Algo cambia ahora, sin embargo, con el alivio que trajeron las urnas del domingo y las lecciones que deja el candidato centrista francés Emmanuel Macron. En primer lugar, su rechazo al fatalismo y su capacidad de leer el sentimiento anti partidos tradicionales del electorado, con el matiz de que ello no supone necesariamente un sentimiento anti sistema. Y así fue que abandonó la cartera de Economía que ostentaba en el gobierno socialista de Hollande e integró su propia, novedosa formación política. Luego acuñó un discurso anti partidos establecidos que le permitió ganar la primera vuelta electoral, al mismo tiempo que afirmaba su apego a las instituciones nacionales y europeas del sistema vigente, contra el programa anti sistema de Le Pen.

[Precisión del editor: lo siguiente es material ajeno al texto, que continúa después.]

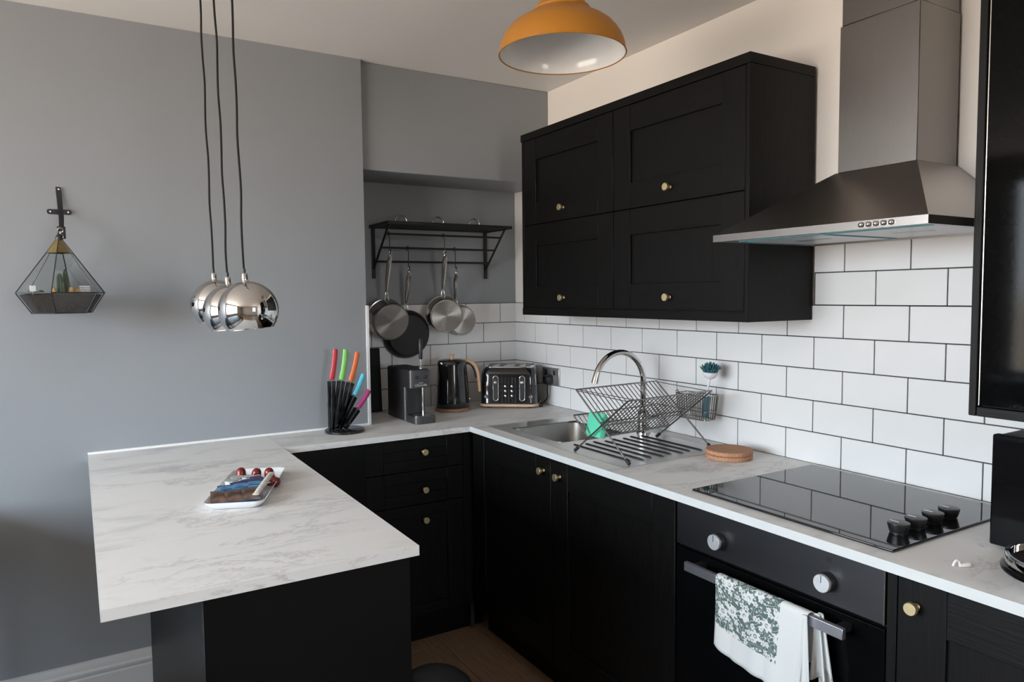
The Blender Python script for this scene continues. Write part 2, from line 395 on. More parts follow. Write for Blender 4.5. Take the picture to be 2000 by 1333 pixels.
m.box(x0, x1, YF, W1[0], FZ - .1, CZ).box(x0, x1, W1[1], YB, FZ - .1, CZ).box(x0, x1, W1[0], W1[1], FZ - .1, W1[2]).box(x0, x1, W1[0], W1[1], W1[3], CZ)
struct(m.build('wall_left', M['rear_wall']))
m = MB(); y0, y1 = YF - .12, YF
m.box(XL, W2[0], y0, y1, FZ - .1, CZ).box(W2[1], 0, y0, y1, FZ - .1, CZ).box(W2[0], W2[1], y0, y1, FZ - .1, W2[2]).box(W2[0], W2[1], y0, y1, W2[3], CZ)
struct(m.build('wall_front', M['rear_wall']))
# windows: frame, mullions, panes, sill
win = struct(bpy.data.objects.new('window_1', None)); COL.objects.link(win)
ya, yb, za, zb = W1; xw = XL - .06
m = MB()
for a, b_, c, d in ((ya, yb, za, za + .05), (ya, yb, zb - .05, zb), (ya, ya + .05, za, zb), (yb - .05, yb, za, zb)): m.box(xw - .03, xw + .03, a, b_, c, d)
m.build('window_frame', M['white_gloss'], win)
ys = [ya + .05 + (yb - ya - .1) * k / 3 for k in range(4)]
for k in (1, 2): box(xw - .03, xw + .03, ys[k] - .035, ys[k] + .035, za, zb).build('mullion', M['white_gloss'], win)
for k in range(3): box(xw - .004, xw + .004, ys[k], ys[k + 1], za + .05, zb - .05).build('pane', M['window_glass'], win)
box(XL - .02, XL + .14, ya - .06, yb + .06, za - .03, za).build('window_sill', M['white_gloss'], win, bevel=.004)
win = struct(bpy.data.objects.new('window_2', None)); COL.objects.link(win)
xa, xb, za, zb = W2; yw = YF - .06
m = MB()
for a, b_, c, d in ((xa, xb, za, za + .05), (xa, xb, zb - .05, zb), (xa, xa + .05, za, zb), (xb - .05, xb, za, zb)): m.box(a, b_, yw - .03, yw + .03, c, d)
m.build('window_frame', M['white_gloss'], win)
xm = (xa + xb) / 2
box(xm - .03, xm + .03, yw - .03, yw + .03, za, zb).build('mullion', M['white_gloss'], win)
for a, b_ in ((xa + .05, xm), (xm, xb - .05)): box(a, b_, yw - .004, yw + .004, za + .05, zb - .05).build('pane', M['window_glass'], win)
box(xa - .06, xb + .06, YF - .02, YF + .14, za - .03, za).build('window_sill', M['white_gloss'], win, bevel=.004)

# skirting board along the grey wall: torus moulding profile
prof = [(0, 0), (-.020, 0), (-.020, .092), (-.016, .097), (-.021, .106), (-.021, .114), (-.014, .121), (-.013, .134), (-.008, .145), (0, .148)]
m = MB(); m.loft([[(x, YB + a, FZ + h) for a, h in prof] for x in (XL, -1.812)])
struct(m.build('baseboard_back', M['skirting'], smooth=30))
# white bead where worktop meets the grey wall, and the tile edge strip on the alcove corner
m = MB(); m.loft([[(x, YB, .910), (x, YB - .006, .910), (x, YB - .0045, .9145), (x, YB, .917)] for x in (-1.985, -.945)])
struct(m.build('trim_1', M['white_gloss']))
struct(box(XB - .004, XB + .009, YB - .007, YB + .003, .9105, 1.418).build('trim_2', M['white_gloss'], bevel=.0015))

# ---------------------------------------------------------------- wall tiles: every tile a child of its wall
TL, TH, TT = 0.2, 0.0984, 0.008
_tile = {}
def tile(parent, length, height, axis):
    key = (round(length, 3), round(height, 3), axis)
    if key not in _tile:
        l, h = key[0] / 2, key[1] / 2
        mb = box(-TT, 0, -l, l, -h, h) if axis == 'x' else (box(-l, l, -TT, 0, -h, h) if axis == 'y' else box(0, TT, -l, l, -h, h))
        o = mb.build('tile', M['tile'], parent, bevel=.0011, seg=1); _tile[key] = o.data
    else:
        o = bpy.data.objects.new('tile', _tile[key]); COL.objects.link(o); o.parent = parent
    return o
def tile_rows(parent, axis, a0, a1, joint0, rows, place, ztop=None):
    for k in rows:
        z0 = 0.9105 + 0.101 * k; h = TH
        off = joint0 + (0.101 if k % 2 else 0.0)
        n0 = math.floor((a0 - off) / 0.202) - 1; n1 = math.ceil((a1 - off) / 0.202) + 1
        for n in range(n0, n1):
            s, e = off + n * 0.202 + .0014, off + (n + 1) * 0.202 - .0014
            s, e = max(s, a0), min(e, a1)
            if e - s < 0.012: continue
            t = tile(parent, e - s, h, axis); t.location = place((s + e) / 2, z0 + h / 2)
rp = lambda a, z: (-.001, a, z)
tile_rows(wall_right, 'x', -2.437, -.009, -1.5146, range(5), rp)
tile_rows(wall_right, 'x', -2.437, -1.815, -1.5146, range(5, 7), rp)
tile_rows(wall_right, 'x', -3.6, -2.439, -1.5146, range(3), rp)
tile_rows(wall_back, 'y', -.941, -.001, -.0998, range(5), lambda a, z: (a, -.001, z))
breast = bpy.data.objects['wall_back_breast']
tile_rows(breast, 'X', YB, -.010, -.12, range(5), lambda a, z: (XB + .001, a, z))
g = MB(); g.box(-.0055, 0, -2.438, 0, .905, 1.415).box(-.0055, 0, -2.437, -1.814, 1.41, 1.613).box(-.0055, 0, -3.6, -2.437, .905, 1.213)
g.build('grout', M['grout'], wall_right)
box(XB, 0, -.0055, 0, .905, 1.415).build('grout', M['grout'], wall_back)
box(XB, XB + .0055, YB + .004, 0, .905, 1.415).build('grout', M['grout'], breast)

# ---------------------------------------------------------------- fitted units
def fmap(face, pos):
    # local (u along the run, v up, w outward) -> world bounds
    if face == 'x': return lambda u0, u1, v0, v1, w0, w1: box(pos - w1, pos - w0, u0, u1, v0, v1)
    return lambda u0, u1, v0, v1, w0, w1: box(u0, u1, pos - w1, pos - w0, v0, v1)
def knob(parent, face, pos, u, v, r=.0128):
    c, ax = ((pos, u, v), (-1, 0, 0)) if face == 'x' else ((u, pos, v), (0, -1, 0))
    return lathe([(.008, 0), (.0065, .003), (.0065, .010), (r * .86, .0125), (r, .0145), (r, .0225), (r * .93, .0235), (0, .0235)], c, ax, 24).build('knob', M['brass'], parent, world=True, smooth=35, label='round brass knob')
def shaker(parent, face, pos, u0, u1, v0, v1, s=.095, t=.020, rail=None, name='door', knob_at=None):
    """frame-and-panel front: panel, two stiles, two rails"""
    rail = rail or s; f = fmap(face, pos)
    d = f(u0 + s * .8, u1 - s * .8, v0 + rail * .8, v1 - rail * .8, 0, t - .009).build(name, M['wood_v'], parent, world=True)
    for a, b_ in ((u0, u0 + s), (u1 - s, u1)): f(a, b_, v0, v1, 0, t).build('stile', M['wood_v'], d, world=True, bevel=.0012, seg=1)
    for a, b_ in ((v0, v0 + rail), (v1 - rail, v1)): f(u0 + s, u1 - s, a, b_, 0, t - .0008).build('rail', M['wood_h'], d, world=True, bevel=.0012, seg=1)
    if knob_at: knob(d, face, pos - t, *knob_at)
    return d
XD = -.582   # carcass front of the tiled-wall run; doors are 20 mm in front of it
PLZ = .15    # underside of doors
def base_unit(name, label, y0, y1, knob_at, hinge=None):
    t = thing(name, label, 'cabinet', (-.3, (y0 + y1) / 2, FZ))
    box(XD, -.02, y0, y1, PLZ, .868).build('carcass', M['carcass'], t, world=True)
    box(XD + .045, XD + .063, y0, y1, FZ, PLZ).build('plinth', M['black_board'], t, world=True)
    shaker(t, 'x', XD, y0 + .0015, y1 - .0015, PLZ, .883, knob_at=knob_at)
    return t
# sink units have no top so the bowl can hang in them
def open_unit(label, y0, y1, knob_at):
    t = thing('base_cabinet', label, 'cabinet', (-.3, (y0 + y1) / 2, FZ))
    m = MB().box(XD, -.02, y0, y0 + .018, PLZ, .886).box(XD, -.02, y1 - .018, y1, PLZ, .886).box(XD, -.02, y0, y1, PLZ, PLZ + .018).box(-.038, -.02, y0, y1, PLZ, .886)
    m.build('carcass', M['carcass'], t, world=True)
    box(XD + .045, XD + .063, y0, y1, FZ, PLZ).build('plinth', M['black_board'], t, world=True)
    shaker(t, 'x', XD, y0 + .0015, y1 - .0015, PLZ, .883, knob_at=knob_at)
    return t
open_unit('black base cabinet under the sink bowl, nearest the alcove corner', -1.2095, -.628, (-1.162, .832))
open_unit('black base cabinet under the draining board, next to the oven', -1.8215, -1.2105, (-1.262, .830))
t = base_unit('base_cabinet', 'black base cabinet right of the oven with one brass knob', -3.05, -2.452, (-2.490, .832))
f_ = thing('filler_panel', 'narrow black filler strip between oven and right-hand cabinet', 'panel', (-.3, -2.437, FZ))
box(XD - .018, XD, -2.4505, -2.4305, PLZ, .883).build('panel', M['wood_v'], f_, world=True)
box(XD, -.03, -2.4505, -2.4385, FZ, .883).build('side', M['black_board'], f_, world=True)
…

Más lecciones. Por supuesto que no deja de resultar ominoso el hecho de que la opción del nacionalismo racista de Le Pen llegue a la recta final para la segunda vuelta de dentro de diez días. Pero aquí hay otras dos lecciones de la cultura política francesa que se erigen como baluartes ante la amenaza. Por un lado, la madurez de los candidatos de los deturpados partidos tradicionales, que están llamando a la nada despreciable cuota de electores que conservan a unir sus votos a Macron, lo que le da a éste en las encuestas una mayoría cercana a los dos tercios de votantes. Y por otro lado, la claridad de estos electores que sin dejar de expresar su inclinación ideológica por los candidatos y partidos eliminados en la primera vuelta, sin enconos ni intolerancias, muestran su pública disposición a usar su voto para evitar el salto al vacío de la ultra.

Polarización inevitable. El peligro no ha pasado. Todavía peor: con independencia de lo que ocurra en la segunda vuelta, lo que parece inevitable es el otro efecto de los fenómenos populistas contemporáneos: la polarización irreconciliable de las poblaciones, igual se trate de los populismos que se proponen de izquierda como el griego de Syriza, el español de Podemos, el venezolano de Maduro o el mexicano de Morena, que de derecha, como los de Trump o Le Pen. Y ya para la segunda vuelta aparecen confrontadas las dos Francias: la europeísta, liberal y reformista encabezada por Macron, frente a la nacionalista, proteccionista y populista de Le Pen.

Las acompañan en el escenario los dos Estados Unidos, en estos primeros 100 desastrosos días de gobierno que cumple Donald Trump el próximo sábado. Pero incluso aquí hay lecciones que están permitiendo no sólo resistir, sino arrinconar al más ‘envalentonado’ populista de la temporada.